2. The proposed Planned Unit Development shall be served by adequate
off-street parking, loading and service facilities.
3. The Planned Unit Development shall not create an adverse effect upon
the general traffic pattern or adjoining property values.
4. Architecture, landscaping, lighting and general site development
shall be compatible with the surrounding neighborhood.
5. The aforementioned requirements shall be certified by the Town as having been fully met.

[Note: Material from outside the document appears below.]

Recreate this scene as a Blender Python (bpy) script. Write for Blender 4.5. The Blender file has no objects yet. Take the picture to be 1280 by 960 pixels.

[4] The City's first complaint requested that the court issue a writ of certiorari “to review the determinations and proceedings of the Town of Waukesha Plan Commission and Town Board.” This was later amended to include a request for a declaratory judgment. The City's claim was followed by actions brought by the other parties to this consolidated appeal. In several of those cases, the issue of the validity of the ordinance was raised. Any reference to the City's argument incorporates by reference the similar claims made by the other parties.
[5]
Prior to the amendment, paragraph (14) read in relevant part as follows:
(14) Residential Planned Unit Developments: In the A-1 Agricultural District and in any Residential District. Due to the increased urbanization and the associated greater demands for open space, it is herein provided that there be flexibility in the regulations governing the development of land. This provision is intended to encourage Planned Unit Development in directions which will recognize both the changes in design and technology in the building industry, and the new demands in the housing market. [Emphasis added.]
[6] The Town's argument is premised on its belief that since the county board approved the amended ordinance, the amended ordinance is valid as applied. That reliance is misplaced.
[7] We note that paragraph (14), “Planned Unit Development,” was the only conditional use which did not specify the zoning districts in which the particular use could be approved. Prior to the amendment, this subparagraph allowed residential PUDs in “the A-1 Agricultural District and in any Residential District.”